住み継ぐ「コンクリート打放し H型プランの平屋」‐7‐祭だ、祭

 2021年の現場日記。

 初回はコンクリート打設の風景からスタートです。

 12月28日(月)、29日(火)の2日に渡っての打設で、28日(月)の朝方まで降っていた雨も完全に上がりました。

 コンクリートは生ものにつき、出来るなら1日で打ち上げたいところです。

 しかし、こちらの敷地はアクセスが非常に厳しいのです。

 前面道路は4m、かつクランクして幹線道路に繋がります。

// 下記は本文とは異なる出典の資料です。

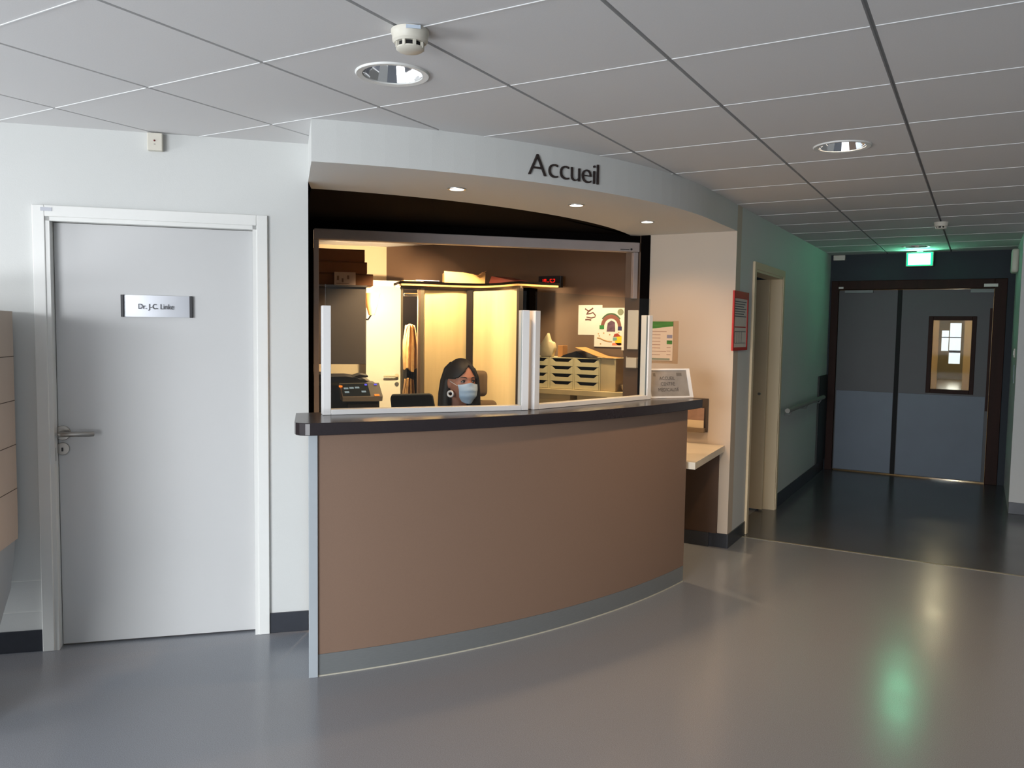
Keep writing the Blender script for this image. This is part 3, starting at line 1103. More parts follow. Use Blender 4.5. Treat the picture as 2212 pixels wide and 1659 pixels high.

途中、商店街も通過しなければならず、昼間は車両進入禁止という厳しいの3乗です。

 警察署に相談へ行き、近隣とよく話し合った上で、商店街の一部をミキサー車が通ることを許可して貰いました。

 苦労をして、ここまでやって来たミキサー車です。

 ミキサー車、ポンプ車、そして圧送工へ。

 様々な工事種別がある中で、コンクリート打設は最も人手がかかる工事と言えます。

 はっきり言って祭です。

 圧送工はこの日の主役。

 誰だってそうですが、一生懸命働く姿はやはり美しいものです。

 この道具はトントンと呼ばれるもの。

 圧送工が主役なら、コンクリートを円滑に打ち込むため、この木槌で型枠をトントンと叩くのは、裏方仕事と言って良いでしょう。

 建築現場は、常にチーム戦なのです。

 打設したあとを追いかけるように左官職人がコテで押さえていきます。

 コンクリート面に高低差があるのが分かるでしょうか。

 時間とともに硬化する特性があるから、こういった形状を形成できるのです。

 更にベテランの職人が平滑に仕上げて行きます。

 最後にトンボのような道具で広い面を押えるのですが、コンクリートが波打つ景色を是非ご覧ください。

 徐々に硬化して行く特性と、最後に水分が浮き上がってくることまで踏まえ、更に気温、湿度なども経験に照らしあわせながら、鉄筋コンクリートの躯体は形作られて行くのです。

 庇の端部も美しく仕上がっていました。

 11時過ぎ、午前の部が終了し、最後のミキサー車が現場を後にしました。

 職人たちも安堵の顔で、三々五々昼食へ向かいます。

 体を動かした後の昼食は、間違いなく美味しいはず。

 生コンのしずる感。

 人の手では成しえないことを実現する重機。

 そして、各職人の熟練の技術。

 職人にとっては日常ですが、物創りの現場は全てが非日常。毎日が祭だとも言えるのです。

 動画が簡単にUPできるようになり、そんな彼らの日常を伝えるのも私の仕事かなと思うようになりました。

 現在はゲツモク日記と同じサイトにUPしています。

 現場で写真を撮っていて、腰の据わっている職人を見ると、美しいとさえ感じます。

 トップアスリートの映像が美しいのと同じですが、彼らはほぼ一生現場で働きます。

 そんなフレッシュで、美しく、祭な現場を、今年も届けて行きたいと思いますので、宜しくお願い致します。